Cricket can be ruthless. Numbers assigned to your name on a scorecard tells
anyone and everyone you’ve had either a good day or bad. Without doubt, as a
player, cricket has a knack of feeding you failure more often than not. 
Learning to cope with these failures is critical in improving and maintaining strong
mental health. 


Earlier this year, I shared some personal reflections surrounding the notion of
reframing performance. The catalyst came midway through last summer – we
(the Otago Volts) were playing poorly, and I was very much a part of it. 
So what happened? Management conceptualized a ‘3 pillar’ blueprint; attitude,
preparation and performance. This simple, yet timely reminder created an
upswing and totally altered the lens I was viewing the game through – positively. 

Pillar 1: Attitude
I love the ancient legend of the Two Wolves – essentially selecting which
thoughts you want to focus on. The attitude you have towards training, games
and cricket on the whole is something you can control. Values are specific to
everyone but things such as enjoyment, commitment, resilience, competing and
accountability may be useful in a performance context. It’s crucial that your
behaviour then matches these values.

Pillar 2: Preparation.
Any top sports person around the world will tell you that purposeful preparation
plays a significant role in performance. Generally we break the game down into
technical, mental, physical and tactical components. Once again, it’s important to
note that everyone prepares in different ways, but it is critical to find what works
best for you and to be consistent with it. Ultimately, quality preparation allows you
to take the field with the confidence that your skills can match or trump those of
the opposition. 

Pillar 3: Performance.
The reason we put in the tireless hours of preparation is to give ourselves a
chance to access our skills come match day. Unfortunately, and the reason why
cricket is so intriguing, success cannot be guaranteed. Weather, playing
conditions and umpiring decisions are out of players’ control and can have a big

impact on performance. Perhaps the biggest obstacle is the opposition, who are
allowed to outskill you on any given day. The outcome inevitably provides a
range of emotions, but it is in the review phase where we must learn to accept,
take the learnings and move on. 


There almost becomes a sense of spirituality when we take on this particular
outlook. We own the attitude and preparation phases wholeheartedly, we give all
our efforts of concentration, determination and competing in the match and the
outcome is left to a higher power.
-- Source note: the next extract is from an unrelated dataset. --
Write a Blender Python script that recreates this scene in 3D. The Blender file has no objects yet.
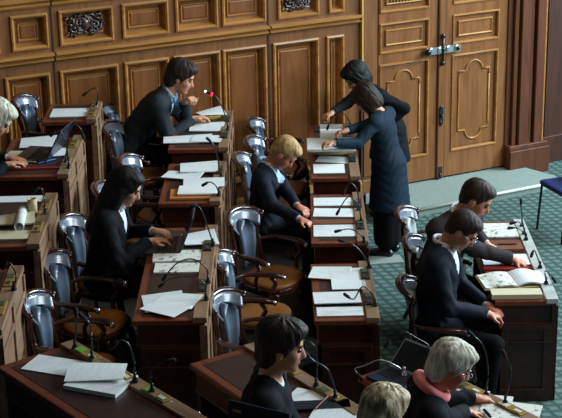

I’m certainly not suggesting an approach that
invites complacency or carelessness, but one that promotes muted emotional
reaction when failure arises. Spending less time dwelling on failure opens up the
opportunity to learn at a quicker rate and keep confidence intact for your next
game. 

I believe that general well-being habits are also important to make the ‘3 pillar’
perspective more effective. Mindfulness and journaling are tools that I use
frequently, which have encouraged me to accept results and avoid riding the
highs and lows of the game. In my opinion, the real benefit lies in your ability to
‘bounce back’, to hold a consistent mental state and to arrive fresh at your next
training with an eagerness to improve. 
As a person who typically felt trepidation, it was somewhat liberating to arrive at a
game with a lessened fear of failure. A classic coach one-liner is “just go out
there and play” – this new-found perception found a heightened meaning in me.